**Dataset content**
★ ★ ★

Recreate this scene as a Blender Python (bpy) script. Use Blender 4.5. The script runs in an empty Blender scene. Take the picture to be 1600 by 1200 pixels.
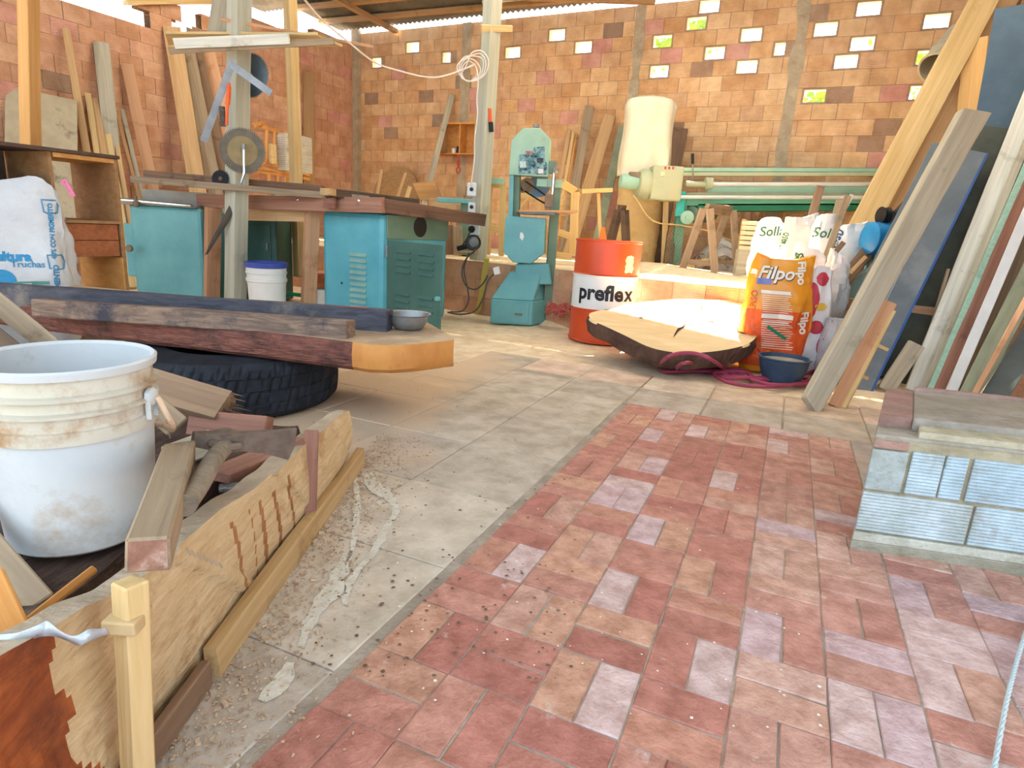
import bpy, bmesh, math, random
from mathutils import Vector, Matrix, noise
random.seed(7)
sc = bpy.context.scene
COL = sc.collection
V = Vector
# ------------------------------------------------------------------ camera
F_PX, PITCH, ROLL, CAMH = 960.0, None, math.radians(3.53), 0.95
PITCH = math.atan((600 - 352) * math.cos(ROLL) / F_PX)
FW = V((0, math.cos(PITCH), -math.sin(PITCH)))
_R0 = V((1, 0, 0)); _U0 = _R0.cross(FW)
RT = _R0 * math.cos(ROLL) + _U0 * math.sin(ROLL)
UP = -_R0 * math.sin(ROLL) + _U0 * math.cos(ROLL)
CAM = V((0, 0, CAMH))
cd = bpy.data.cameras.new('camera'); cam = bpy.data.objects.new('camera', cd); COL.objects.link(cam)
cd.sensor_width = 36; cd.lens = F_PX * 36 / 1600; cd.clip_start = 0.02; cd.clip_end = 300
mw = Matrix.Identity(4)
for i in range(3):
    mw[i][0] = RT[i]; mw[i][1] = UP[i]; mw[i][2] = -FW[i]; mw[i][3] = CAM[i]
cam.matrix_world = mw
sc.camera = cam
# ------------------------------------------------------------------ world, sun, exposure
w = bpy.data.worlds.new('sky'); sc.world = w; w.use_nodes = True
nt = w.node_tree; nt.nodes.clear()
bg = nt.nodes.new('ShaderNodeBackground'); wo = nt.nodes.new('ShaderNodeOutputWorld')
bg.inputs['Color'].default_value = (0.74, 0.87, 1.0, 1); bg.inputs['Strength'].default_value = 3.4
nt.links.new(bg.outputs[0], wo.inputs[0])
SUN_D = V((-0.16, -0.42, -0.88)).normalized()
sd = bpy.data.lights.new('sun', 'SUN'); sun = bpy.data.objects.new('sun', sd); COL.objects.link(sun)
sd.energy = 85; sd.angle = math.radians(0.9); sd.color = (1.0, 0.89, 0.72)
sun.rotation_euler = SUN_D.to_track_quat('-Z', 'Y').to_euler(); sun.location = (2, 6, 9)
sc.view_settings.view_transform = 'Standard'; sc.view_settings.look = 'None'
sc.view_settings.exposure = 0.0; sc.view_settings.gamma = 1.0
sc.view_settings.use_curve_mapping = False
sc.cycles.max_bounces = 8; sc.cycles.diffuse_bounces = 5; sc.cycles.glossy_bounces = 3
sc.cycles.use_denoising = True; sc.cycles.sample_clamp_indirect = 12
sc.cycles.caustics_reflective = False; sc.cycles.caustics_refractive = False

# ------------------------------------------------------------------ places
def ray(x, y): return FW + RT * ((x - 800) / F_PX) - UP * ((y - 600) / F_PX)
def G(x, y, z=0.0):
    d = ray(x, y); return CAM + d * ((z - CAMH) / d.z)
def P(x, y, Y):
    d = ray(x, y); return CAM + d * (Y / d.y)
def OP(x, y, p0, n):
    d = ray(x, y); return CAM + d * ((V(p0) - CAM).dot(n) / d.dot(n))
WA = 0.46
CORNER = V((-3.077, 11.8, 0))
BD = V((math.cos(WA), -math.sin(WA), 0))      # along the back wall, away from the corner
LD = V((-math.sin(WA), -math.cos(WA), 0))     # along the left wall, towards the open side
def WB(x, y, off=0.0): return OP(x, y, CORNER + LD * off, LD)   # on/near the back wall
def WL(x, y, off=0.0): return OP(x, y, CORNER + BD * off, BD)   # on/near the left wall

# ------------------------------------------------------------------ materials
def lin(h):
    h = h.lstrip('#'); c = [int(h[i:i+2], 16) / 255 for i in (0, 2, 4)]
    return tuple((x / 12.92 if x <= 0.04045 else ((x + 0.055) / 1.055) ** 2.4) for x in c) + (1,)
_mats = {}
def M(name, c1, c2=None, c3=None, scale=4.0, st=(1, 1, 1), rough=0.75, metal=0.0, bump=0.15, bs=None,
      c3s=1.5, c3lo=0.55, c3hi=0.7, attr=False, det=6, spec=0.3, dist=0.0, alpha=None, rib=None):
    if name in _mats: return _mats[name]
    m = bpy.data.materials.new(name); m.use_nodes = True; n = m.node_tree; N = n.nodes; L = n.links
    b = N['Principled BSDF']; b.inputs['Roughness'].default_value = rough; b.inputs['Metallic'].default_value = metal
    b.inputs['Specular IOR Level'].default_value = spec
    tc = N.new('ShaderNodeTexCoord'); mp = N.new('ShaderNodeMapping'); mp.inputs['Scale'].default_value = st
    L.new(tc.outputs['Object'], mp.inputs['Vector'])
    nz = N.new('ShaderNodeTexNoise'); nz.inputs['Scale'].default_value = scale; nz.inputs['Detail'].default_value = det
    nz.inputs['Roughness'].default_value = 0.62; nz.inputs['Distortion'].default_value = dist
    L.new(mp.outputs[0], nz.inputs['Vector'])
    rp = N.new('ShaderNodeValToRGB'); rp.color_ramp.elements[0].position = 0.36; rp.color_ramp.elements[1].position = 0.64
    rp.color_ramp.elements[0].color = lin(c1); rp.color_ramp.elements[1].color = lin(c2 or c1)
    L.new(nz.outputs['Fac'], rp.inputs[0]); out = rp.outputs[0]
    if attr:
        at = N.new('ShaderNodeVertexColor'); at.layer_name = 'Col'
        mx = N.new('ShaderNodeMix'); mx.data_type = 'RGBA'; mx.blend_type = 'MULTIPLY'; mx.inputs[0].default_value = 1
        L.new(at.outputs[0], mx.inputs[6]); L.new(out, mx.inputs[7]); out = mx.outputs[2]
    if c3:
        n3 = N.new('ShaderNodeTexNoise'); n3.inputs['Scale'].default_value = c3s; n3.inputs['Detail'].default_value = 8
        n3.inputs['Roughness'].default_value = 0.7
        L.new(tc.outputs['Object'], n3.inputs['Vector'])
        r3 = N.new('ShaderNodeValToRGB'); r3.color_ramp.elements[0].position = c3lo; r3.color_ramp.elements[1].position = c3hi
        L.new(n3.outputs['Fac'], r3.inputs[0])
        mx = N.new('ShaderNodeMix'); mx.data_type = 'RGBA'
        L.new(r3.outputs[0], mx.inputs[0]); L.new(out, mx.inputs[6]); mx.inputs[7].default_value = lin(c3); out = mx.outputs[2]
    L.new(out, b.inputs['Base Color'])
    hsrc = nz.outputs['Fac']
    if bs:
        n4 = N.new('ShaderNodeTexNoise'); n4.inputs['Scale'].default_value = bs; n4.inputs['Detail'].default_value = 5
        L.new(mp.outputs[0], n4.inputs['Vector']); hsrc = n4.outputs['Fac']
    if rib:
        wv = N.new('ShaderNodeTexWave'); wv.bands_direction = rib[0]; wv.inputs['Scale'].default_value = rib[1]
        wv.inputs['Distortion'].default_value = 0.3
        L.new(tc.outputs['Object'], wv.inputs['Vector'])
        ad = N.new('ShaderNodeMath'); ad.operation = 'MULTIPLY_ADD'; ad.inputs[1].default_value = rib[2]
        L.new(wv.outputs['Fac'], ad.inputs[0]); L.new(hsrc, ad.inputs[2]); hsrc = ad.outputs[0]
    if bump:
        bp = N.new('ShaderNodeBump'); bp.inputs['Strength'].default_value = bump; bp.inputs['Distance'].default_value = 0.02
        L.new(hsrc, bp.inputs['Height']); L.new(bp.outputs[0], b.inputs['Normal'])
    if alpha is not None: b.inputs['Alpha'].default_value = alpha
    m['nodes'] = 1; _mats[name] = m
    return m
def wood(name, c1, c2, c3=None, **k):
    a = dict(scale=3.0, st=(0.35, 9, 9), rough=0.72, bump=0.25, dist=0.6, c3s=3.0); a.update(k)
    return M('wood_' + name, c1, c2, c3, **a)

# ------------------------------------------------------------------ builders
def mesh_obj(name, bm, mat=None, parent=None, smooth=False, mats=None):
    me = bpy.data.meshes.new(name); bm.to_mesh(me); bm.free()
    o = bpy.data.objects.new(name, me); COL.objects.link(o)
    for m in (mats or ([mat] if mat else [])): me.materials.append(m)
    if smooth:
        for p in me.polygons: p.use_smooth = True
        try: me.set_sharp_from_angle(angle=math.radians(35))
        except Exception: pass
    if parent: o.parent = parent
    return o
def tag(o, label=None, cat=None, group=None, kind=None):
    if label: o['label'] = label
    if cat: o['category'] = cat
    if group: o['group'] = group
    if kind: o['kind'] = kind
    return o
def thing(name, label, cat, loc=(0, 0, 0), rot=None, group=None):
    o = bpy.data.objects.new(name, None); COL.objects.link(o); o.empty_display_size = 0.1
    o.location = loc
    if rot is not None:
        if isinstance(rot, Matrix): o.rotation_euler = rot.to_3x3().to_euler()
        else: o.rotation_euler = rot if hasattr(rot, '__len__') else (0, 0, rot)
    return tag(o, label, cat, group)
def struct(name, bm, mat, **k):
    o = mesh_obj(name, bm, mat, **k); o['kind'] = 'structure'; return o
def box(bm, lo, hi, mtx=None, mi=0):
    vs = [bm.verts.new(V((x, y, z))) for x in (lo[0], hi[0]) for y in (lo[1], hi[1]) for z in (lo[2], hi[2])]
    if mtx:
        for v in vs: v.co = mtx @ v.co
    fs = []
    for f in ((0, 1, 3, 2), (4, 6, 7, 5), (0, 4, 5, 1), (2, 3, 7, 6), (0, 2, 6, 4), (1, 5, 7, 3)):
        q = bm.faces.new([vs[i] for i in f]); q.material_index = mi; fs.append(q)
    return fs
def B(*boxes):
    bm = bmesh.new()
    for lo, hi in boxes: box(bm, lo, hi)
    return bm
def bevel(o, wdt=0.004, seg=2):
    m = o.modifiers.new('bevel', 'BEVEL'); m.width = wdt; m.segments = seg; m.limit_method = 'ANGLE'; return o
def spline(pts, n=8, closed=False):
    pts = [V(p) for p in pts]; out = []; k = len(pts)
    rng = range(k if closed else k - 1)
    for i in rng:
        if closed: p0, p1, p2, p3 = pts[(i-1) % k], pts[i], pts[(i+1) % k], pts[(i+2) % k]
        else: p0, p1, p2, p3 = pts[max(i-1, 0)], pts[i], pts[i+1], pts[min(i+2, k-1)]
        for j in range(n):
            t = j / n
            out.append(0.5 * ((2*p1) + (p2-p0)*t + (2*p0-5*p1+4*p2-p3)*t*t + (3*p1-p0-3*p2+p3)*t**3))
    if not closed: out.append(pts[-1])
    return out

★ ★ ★

**Work to complete**
Pick out all lines containing the string "scene".

**Exercise solution**
Recreate this scene as a Blender Python (bpy) script. Use Blender 4.5. The script runs in an empty Blender scene. Take the picture to be 1600 by 1200 pixels.
sc = bpy.context.scene